I went away on Christmas day and when I came back, they had it all up, Civiletti-Rondinella said. I was overwhelmed. I still get tears in my eyes that someone would do something like this.


Rutkoski, of Rutkoski Fencing Inc. in Swoyersville, said he heard about Civiletti-Rondinella's predicament from officials at Blue Chip Farms, where she has been a long-time volunteer.


Rutkoski said he and others in his company previously have helped the shelter, donating their time to install fencing for dogs. He felt compelled to help out Civiletti-Rondinella as well.


At this time of year I felt it appropriate to help her out. She wanted a fence for the pets, and I wanted to do something nice to give back a little bit, he said.


Civiletti-Rondinella, 52, of Wyoming Avenue, has been a volunteer foster-dog parent for Blue Chip Farms for three years. The shelter relies on people such as her to temporarily care for dogs and cats while it attempts to find permanent homes for them through its website and Facebook.


She currently has two Pomeranians, Teddy and Nita, that she adopted from foster care, plus a third dog, Toby, a Chihuahua mix, that she took in after another family member could not care for him. She's also caring for one foster cat waiting to be adopted.


Typically a pet will stay with her for a few days or weeks before it's adopted. Giving them up is difficult, but the rewards are great, she said.


She was prepared to give Teddy up, and he was briefly adopted out, but his new owner returned him shortly afterward.


Teddy, who is about a year old, was found wandering in the Back Mountain. The dog had been severely neglected. He had almost no fur, and what he did have was matted and covered in feces, she said.


The dog also lacked even the most basic dog skills. He didn't know how to walk with a leash, never barked and was fearful of people, she said.


After months of tender, loving care, Teddy's made a remarkable recovery. He sat quietly in his mom's arms, falling asleep, as she spoke with a reporter.
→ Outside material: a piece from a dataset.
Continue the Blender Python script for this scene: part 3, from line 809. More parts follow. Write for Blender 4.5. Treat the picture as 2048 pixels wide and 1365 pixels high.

She's thrilled his sister, Nita, and brother, Toby, can now join him in the backyard.


The yard doubles as a parking lot for tenants who rent from her, so there's a lot of traffic. There have been several close calls for the dogs, so fencing in a section of the yard was crucial, she said.


She didn't have the money to hire another contractor.


It's touching that someone out there cares so much, she said of Rutkoski.